Retype only what runs from the beginning of the data through the line with "CAM.z), (0, 0, 0, 1)))"; please omit the pictures and keep every line exact.
++++
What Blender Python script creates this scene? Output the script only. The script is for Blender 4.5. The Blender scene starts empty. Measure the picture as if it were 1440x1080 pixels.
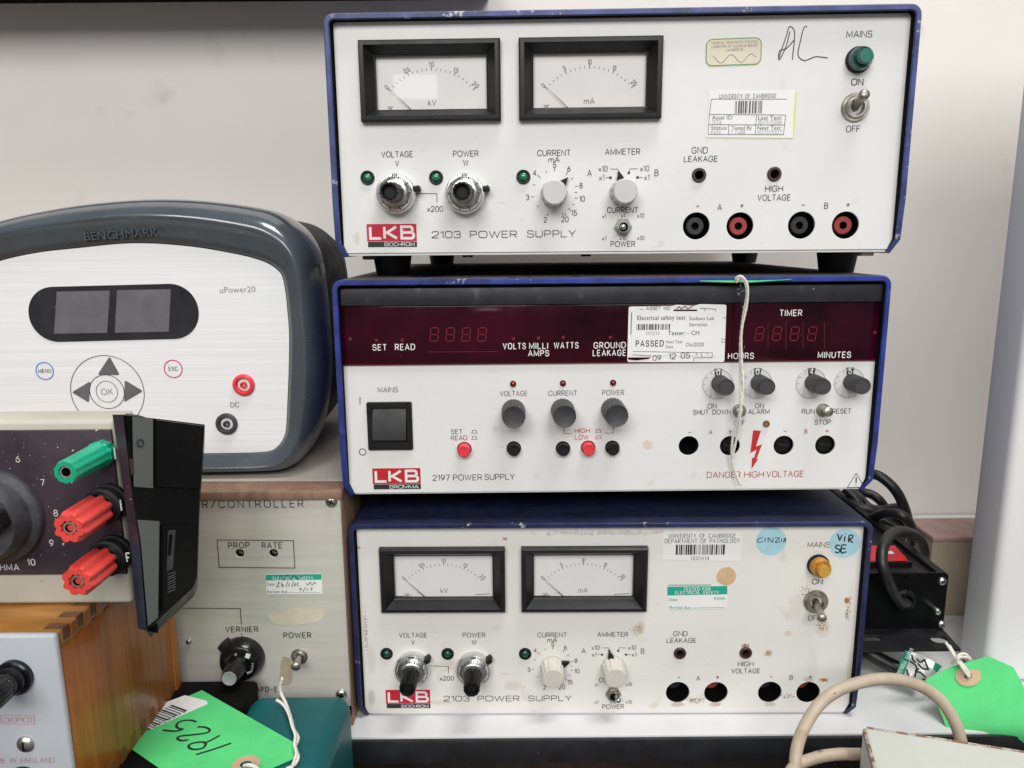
import bpy, bmesh, math, random
from mathutils import Vector, Matrix
random.seed(7)
SC = bpy.context.scene
R = math.radians
ZC = 1.0625            # camera height; the worktop is at 0.75
F = 1060.0             # focal length in pixels of the 1440 px wide frame

# ------------------------------------------------------------------ camera, light, exposure
_p, _r = R(10.82), R(-0.47)
cp, sp, cr, sr = math.cos(_p), math.sin(_p), math.cos(_r), math.sin(_r)
_rt, _up, FW = Vector((1, 0, 0)), Vector((0, sp, cp)), Vector((0, cp, -sp))
RT, UP = cr*_rt + sr*_up, -sr*_rt + cr*_up
CAM = Vector((0, 0, ZC))
cam = bpy.data.objects.new('camera', bpy.data.cameras.new('camera'))
SC.collection.objects.link(cam); SC.camera = cam
cam.data.sensor_width = 36; cam.data.lens = F*36/1440
cam.data.clip_start = .01; cam.data.clip_end = 50
cam.matrix_world = Matrix(((RT.x, UP.x, -FW.x, CAM.x), (RT.y, UP.y, -FW.y, CAM.y), (RT.z, UP.z, -FW.z, CAM.z), (0, 0, 0, 1)))

world = bpy.data.worlds.new('World'); SC.world = world; world.use_nodes = True
bg = world.node_tree.nodes['Background']
bg.inputs[0].default_value = (.95, .97, 1, 1); bg.inputs[1].default_value = .20

def area(name, loc, target, sx, sy, power, col=(1, 1, 1)):
    l = bpy.data.lights.new(name, 'AREA'); l.shape = 'RECTANGLE'; l.size = sx; l.size_y = sy
    l.energy = power; l.color = col
    o = bpy.data.objects.new(name, l); SC.collection.objects.link(o)
    o.location = loc; o.rotation_euler = (Vector(target)-Vector(loc)).to_track_quat('-Z', 'Y').to_euler()
    return o
area('ceiling_light', (-1.05, -3.0, ZC+1.95), (.1, .5, ZC-.2), 1.6, 1.5, 82, (1, .985, .965))
area('ceiling_light', (.95, -2.9, ZC+1.95), (.1, .5, ZC-.2), 1.6, 1.5, 65, (1, .985, .965))
area('ceiling_light', (.52, .0, ZC+2.0), (.36, .6, ZC), 1.1, .5, 34, (1, .985, .965))
area('window_light', (-.485, -2.0, ZC+.557), (-.07, .457, ZC+.087), .16, .085, .16, (.96, .98, 1))

SC.view_settings.view_transform = 'Standard'; SC.view_settings.look = 'None'
SC.view_settings.exposure = 0; SC.view_settings.gamma = 1; SC.view_settings.use_curve_mapping = False
SC.cycles.max_bounces = 8; SC.cycles.use_denoising = True

# ------------------------------------------------------------------ pixels to points
def ray(px, py): return FW + RT*((px-720)/F) - UP*((py-540)/F)
def PY(px, py, Y): d = ray(px, py); return CAM + d*(Y/d.y)
def PZ(px, py, Z): d = ray(px, py); return CAM + d*((Z-ZC)/d.z)
def PX(px, py, X): d = ray(px, py); return CAM + d*(X/d.x)

class Frame:
    """an upright plane: origin o, turned by a about z; local y=0 is the plane, x right, z up"""
    def __init__(s, o, a=0):
        s.o = Vector(o); s.a = a; s.M = Matrix.Translation(s.o) @ Matrix.Rotation(a, 4, 'Z'); s.I = s.M.inverted()
    def at3(s, px, py, y=0):
        c = s.I @ CAM; d = s.I.to_3x3() @ ray(px, py); return c + d*((y-c.y)/d.y)
    def at(s, px, py, y=0): p = s.at3(px, py, y); return p.x, p.z
    def s(s_, px, py): a, b = s_.at(px-5, py), s_.at(px+5, py); return math.hypot(a[0]-b[0], a[1]-b[1])/10
    def sv(s_, px, py): a, b = s_.at(px, py-5), s_.at(px, py+5); return math.hypot(a[0]-b[0], a[1]-b[1])/10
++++
| THE ANSWER |
What Blender Python script creates this scene? Output the script only. The script is for Blender 4.5. The Blender scene starts empty. Measure the picture as if it were 1440x1080 pixels.
import bpy, bmesh, math, random
from mathutils import Vector, Matrix
random.seed(7)
SC = bpy.context.scene
R = math.radians
ZC = 1.0625            # camera height; the worktop is at 0.75
F = 1060.0             # focal length in pixels of the 1440 px wide frame

# ------------------------------------------------------------------ camera, light, exposure
_p, _r = R(10.82), R(-0.47)
cp, sp, cr, sr = math.cos(_p), math.sin(_p), math.cos(_r), math.sin(_r)
_rt, _up, FW = Vector((1, 0, 0)), Vector((0, sp, cp)), Vector((0, cp, -sp))
RT, UP = cr*_rt + sr*_up, -sr*_rt + cr*_up
CAM = Vector((0, 0, ZC))
cam = bpy.data.objects.new('camera', bpy.data.cameras.new('camera'))
SC.collection.objects.link(cam); SC.camera = cam
cam.data.sensor_width = 36; cam.data.lens = F*36/1440
cam.data.clip_start = .01; cam.data.clip_end = 50
cam.matrix_world = Matrix(((RT.x, UP.x, -FW.x, CAM.x), (RT.y, UP.y, -FW.y, CAM.y), (RT.z, UP.z, -FW.z, CAM.z), (0, 0, 0, 1)))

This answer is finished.